Librairie La Madeleine (Lyon)

Dans ce premier roman traduit en France, Katherena Vermette, d’origine autochtone, nous offre un récit choral autour d’un drame, celui de l’agression d’une jeune fille à North End, banlieue défavorisée de Winnipeg.

Stella est réveillée au milieu de la nuit par son plus jeune enfant. Depuis sa fenêtre, elle voit une jeune fille se faire agresser et violer par un groupe de jeunes gens. Elle prévient la police mais la victime et les agresseurs disparaissent avant son arrivée. Alors qu’un des deux policiers pense à un simple règlement de comptes entre membres de gangs, Tommy, le second policier, la croit et entame des recherches pour retrouver la victime. Mais la parole de Stella, comme elle est autochtone, ne compte pas vraiment, ni les doutes de Tommy, métis, en proie au racisme de son co-équipier. En parallèle, le lecteur suit les voix de Cheryl, Lou et Paul, les trois femmes de la famille de la victime. Mais aussi de Phoenix, qui a fui un foyer pour adolescents ou encore d’Emily et de Zigwan, qui se retrouvent dans une fête de gang, et bien sûr celle de Tommy, le policier. Et il y a la voix que l’on n’entend pas mais qui recouvre toute cette banlieue de Winnipeg, celle de Koukoum, une grand-mère qui veille, écoute, comprend, avec toute sa bienveillance, l’entièreté d’une communauté. À travers cette histoire de famille, de secrets, de mensonges, Katherena Vermette nous donne à entendre des voix de femmes autochtones qui subissent agressions, préjugés et mise en marge de la société. L’autrice met ainsi en lumière les difficultés de cette population à faire entendre une voix, leurs voix, dans une société canadienne pétrie de racisme à leur encontre.

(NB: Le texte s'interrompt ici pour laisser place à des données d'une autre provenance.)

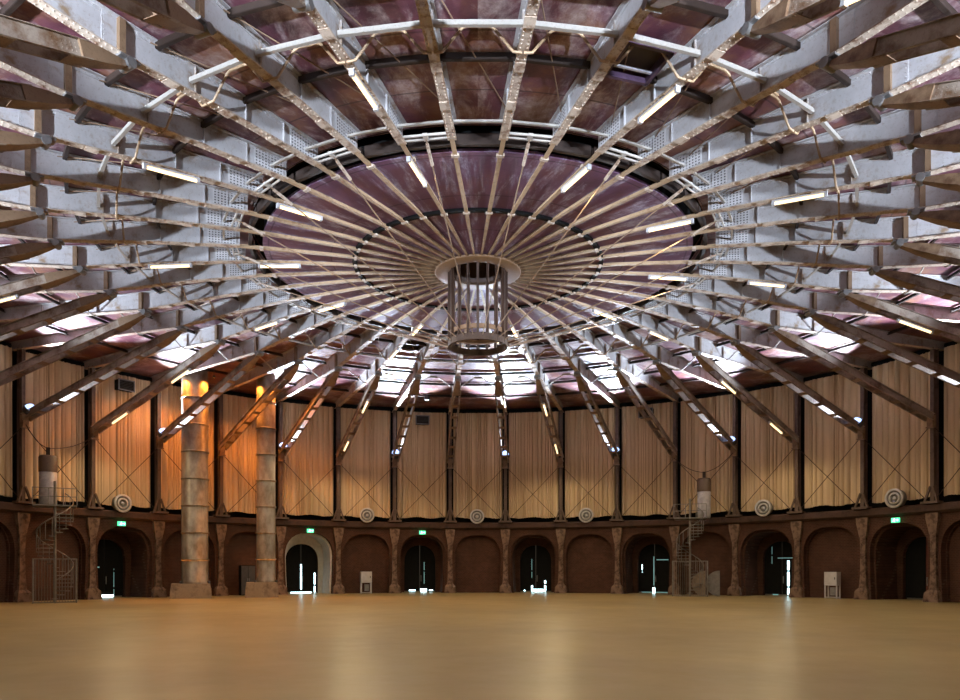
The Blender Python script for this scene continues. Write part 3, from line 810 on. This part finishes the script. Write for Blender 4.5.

Si de plus en plus de romans abordent la question du traitement des autochtones au Canada, Les Femmes de North End apporte sa pierre à l’édifice en offrant au lecteur un roman fort, dur, brillant et malgré tout lumineux, tant les voix diverses qui nous sont données à lire témoignent d’une entraide, d’une solidarité mais également d’une résilience sans pareille.